┌──
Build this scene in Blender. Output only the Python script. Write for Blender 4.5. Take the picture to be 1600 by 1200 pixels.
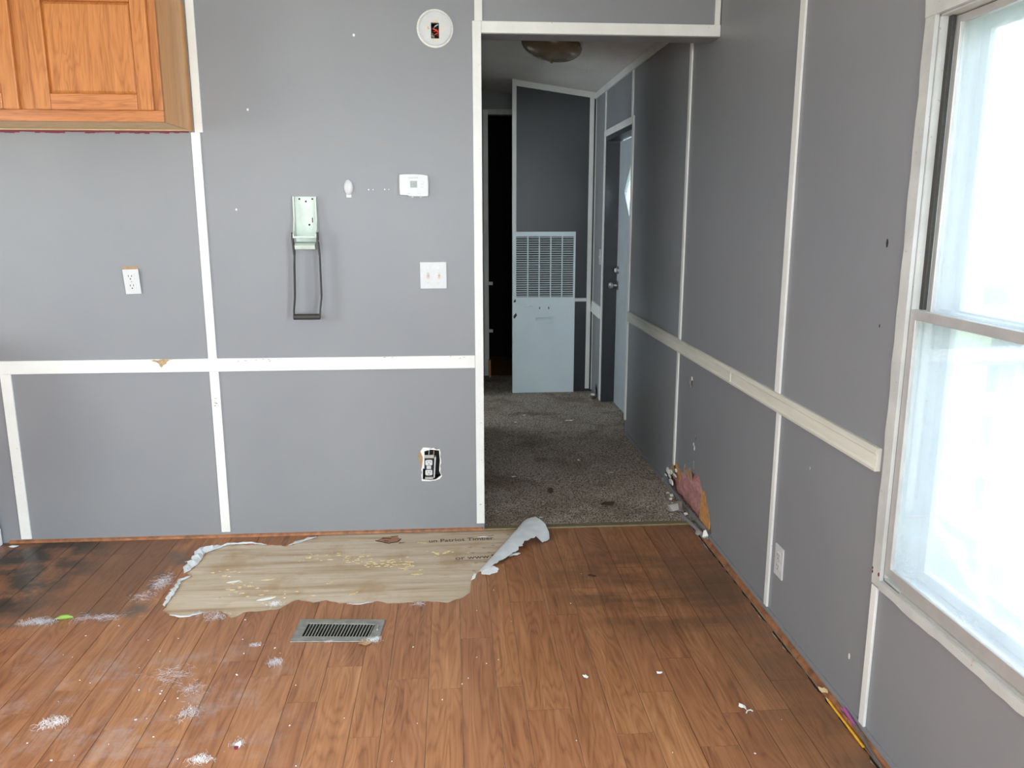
import bpy, math, random
from mathutils import Vector, Matrix, noise
from mathutils.geometry import delaunay_2d_cdt
random.seed(7)
for o in list(bpy.data.objects): bpy.data.objects.remove(o, do_unlink=True)
S = bpy.context.scene
COL = S.collection

# ------------------------------------------------------------------ camera
# world: X=0 is the window wall, Y=0 the face of the partition, Z=0 the floor
yaw, pitch, F_PX = 0.0738, 0.2059, 1271.5
cam = bpy.data.cameras.new('camera'); camo = bpy.data.objects.new('camera', cam); COL.objects.link(camo)
cam.sensor_fit = 'HORIZONTAL'; cam.sensor_width = 36.0; cam.lens = 36.0*F_PX/1600.0
cam.clip_start = 0.05; cam.clip_end = 200
camo.location = (-1.1235, -3.5217, 1.4189)
camo.rotation_euler = (math.pi/2-pitch, 0, -yaw)
S.camera = camo

# ------------------------------------------------------------------ world / daylight / exposure
W = bpy.data.worlds.new('world'); S.world = W; W.use_nodes = True
bg = W.node_tree.nodes['Background']
bg.inputs[0].default_value = (0.80, 0.90, 1.0, 1); bg.inputs[1].default_value = 12.5
def area_light(name, loc, rot, sx, sy, watts, col):
    l = bpy.data.lights.new(name, 'AREA'); l.shape = 'RECTANGLE'; l.size = sx; l.size_y = sy
    l.energy = watts; l.color = col
    o = bpy.data.objects.new(name, l); COL.objects.link(o); o.location = loc; o.rotation_euler = rot
    return o
HP = math.pi/2
# daylight through the windows behind the camera (rear wall, window wall, kitchen side)
area_light('daylight_rear_window', (-1.75, -6.47, 1.61), (HP, 0, 0), 2.34, .96, 128, (0.90, 0.96, 1.0))
area_light('daylight_second_window', (0.07, -3.45, 1.171), (0, HP, 0), 1.33, .88, 185, (0.86, 0.94, 1.0))
area_light('daylight_kitchen_window', (-4.28, -2.4, 1.50), (0, -HP, 0), .94, 1.34, 34, (1.0, 0.97, 0.90))
area_light('daylight_side_room_window', (-2.72, 2.35, 1.35), (0, -HP, 0), 1.04, 1.04, 32, (0.84, 0.93, 1.0))
sun = bpy.data.lights.new('sun', 'SUN'); sun.energy = 5.0; sun.angle = .02; sun.color = (1, .96, .9)
suno = bpy.data.objects.new('sun', sun); COL.objects.link(suno); suno.rotation_euler = Vector((.50, .12, -.86)).to_track_quat('-Z', 'Y').to_euler()
S.view_settings.view_transform = 'Standard'; S.view_settings.look = 'None'
S.view_settings.gamma = 1.0; S.view_settings.use_curve_mapping = False
S.view_settings.exposure = -0.18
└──
Written instruction -> Copy out each line word for word, please, skipping the images.

Written response ->
Build this scene in Blender. Output only the Python script. Write for Blender 4.5. Take the picture to be 1600 by 1200 pixels.
import bpy, math, random
from mathutils import Vector, Matrix, noise
from mathutils.geometry import delaunay_2d_cdt
random.seed(7)
for o in list(bpy.data.objects): bpy.data.objects.remove(o, do_unlink=True)
S = bpy.context.scene
COL = S.collection

# ------------------------------------------------------------------ camera
# world: X=0 is the window wall, Y=0 the face of the partition, Z=0 the floor
yaw, pitch, F_PX = 0.0738, 0.2059, 1271.5
cam = bpy.data.cameras.new('camera'); camo = bpy.data.objects.new('camera', cam); COL.objects.link(camo)
cam.sensor_fit = 'HORIZONTAL'; cam.sensor_width = 36.0; cam.lens = 36.0*F_PX/1600.0
cam.clip_start = 0.05; cam.clip_end = 200
camo.location = (-1.1235, -3.5217, 1.4189)
camo.rotation_euler = (math.pi/2-pitch, 0, -yaw)
S.camera = camo

# ------------------------------------------------------------------ world / daylight / exposure
W = bpy.data.worlds.new('world'); S.world = W; W.use_nodes = True
bg = W.node_tree.nodes['Background']
bg.inputs[0].default_value = (0.80, 0.90, 1.0, 1); bg.inputs[1].default_value = 12.5
def area_light(name, loc, rot, sx, sy, watts, col):
    l = bpy.data.lights.new(name, 'AREA'); l.shape = 'RECTANGLE'; l.size = sx; l.size_y = sy
    l.energy = watts; l.color = col
    o = bpy.data.objects.new(name, l); COL.objects.link(o); o.location = loc; o.rotation_euler = rot
    return o
HP = math.pi/2
# daylight through the windows behind the camera (rear wall, window wall, kitchen side)
area_light('daylight_rear_window', (-1.75, -6.47, 1.61), (HP, 0, 0), 2.34, .96, 128, (0.90, 0.96, 1.0))
area_light('daylight_second_window', (0.07, -3.45, 1.171), (0, HP, 0), 1.33, .88, 185, (0.86, 0.94, 1.0))
area_light('daylight_kitchen_window', (-4.28, -2.4, 1.50), (0, -HP, 0), .94, 1.34, 34, (1.0, 0.97, 0.90))
area_light('daylight_side_room_window', (-2.72, 2.35, 1.35), (0, -HP, 0), 1.04, 1.04, 32, (0.84, 0.93, 1.0))
sun = bpy.data.lights.new('sun', 'SUN'); sun.energy = 5.0; sun.angle = .02; sun.color = (1, .96, .9)
suno = bpy.data.objects.new('sun', sun); COL.objects.link(suno); suno.rotation_euler = Vector((.50, .12, -.86)).to_track_quat('-Z', 'Y').to_euler()
S.view_settings.view_transform = 'Standard'; S.view_settings.look = 'None'
S.view_settings.gamma = 1.0; S.view_settings.use_curve_mapping = False
S.view_settings.exposure = -0.18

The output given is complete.